Tandis que l’on commence à enfiler bonnets et gants, il y a un endroit où il ne fait pas froid du tout : dans le réacteur expérimental de la Corée du Sud, aussi appelé « soleil artificiel ». Le centre de recherche KSTAR de l’Institut coréen de l’énergie de fusion (FKE) a annoncé le 24 novembre avoir même atteint un record mondial en maintenant la température des ions plasma au centre du réacteur à plus de 100 millions de degrés Celsius pendant 20 secondes. Plus qu’un simple record, cette performance est historique puisque, auparavant, aucune tentative au monde n’avait réussi à dépasser la limite de 10 secondes.

Créer de l’énergie de la même manière que le soleil

L’objectif de ces expériences est de recréer sur Terre les mêmes réactions en fusion nucléaire que sur le soleil, d’où le surnom de « soleil artificiel ». En plus d’aider les scientifiques à comprendre le fonctionnement de notre étoile, cette reproduction consiste surtout à créer une nouvelle source d’énergie possible par la fusion nucléaire. C’est cette réaction qui permet au soleil de briller. Le but des scientifiques est de l’utiliser pour faire briller nos ampoules et par extension faire fonctionner l’ensemble de nos appareils qui nécessitent de l’énergie. Autant dire beaucoup de choses !

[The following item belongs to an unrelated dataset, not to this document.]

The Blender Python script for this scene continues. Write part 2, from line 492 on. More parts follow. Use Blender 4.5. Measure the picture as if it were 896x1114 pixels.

Comment ça marche ? Le « but du jeu » est de transformer un atome d’hydrogène en hélium. Pour faire simple, on insère des atomes d’hydrogène dans un tube à l’étrange forme de donut. On le fait ensuite chauffer à très très haute température (plus de 100 millions de degrés Celsius). Cette chaleur va permettre de dépouiller l’atome de ses électrons. Il ne restera plus que les ions qui formeront une nouvelle masse appelée plasma ionique. Cette mixture particulière va créer de l’énergie (jusqu’à plusieurs milliers d’ampères) que l’on va récupérer via les parois du réacteur et transformer en électricité. La difficulté réside dans la stabilisation du plasma. Si ce dernier n’est pas maintenu à très haute température suffisamment longtemps, il va endommager les parois du système et donc tout casser. Or, jusqu’à présent, les réacteurs ne parvenaient pas à tenir plus de 10 secondes. En doublant la mise, la Corée du Sud fait ainsi un bond technologique considérable !

Prochaine étape : maintenir la température pendant 300 secondes d’ici 2025

L’avantage de cette fusion nucléaire par rapport aux autres manières de créer de l’énergie aujourd’hui (essence, charbon, énergie renouvelable, etc.) est double : théoriquement, il s’agit d’une source d’énergie pratiquement illimitée et surtout propre puisqu’elle ne produit aucun déchet radioactif (bien que l’on parvenait aujourd’hui à transformer ces déchets en batterie). Voilà un programme qui serait totalement compatible avec le besoin d’électricité de la population allié à nos ambitions écologiques de plus en plus fortes.

Pour le moment, l’énergie générée par un soleil artificiel n’est pas encore prête à venir illuminer nos maisons. Les centres de recherche que ce soit en Corée du Sud, en France ou en Chine ont encore besoin de plusieurs années d’expérimentation avant la commercialisation d’un système efficace et fiable. Les avancées technologiques sont toutefois considérables, notamment pour le KSTAR. Le centre coréen a réussi en deux ans à maintenir la température des ions plasma au-dessus de 100 millions de degrés d’une petite seconde et demi (2018) à 8 secondes (2019) jusqu’à 20 secondes (2020). La prochaine étape consistera à tenir le fonctionnement continu pendant 300 secondes d’ici 2025.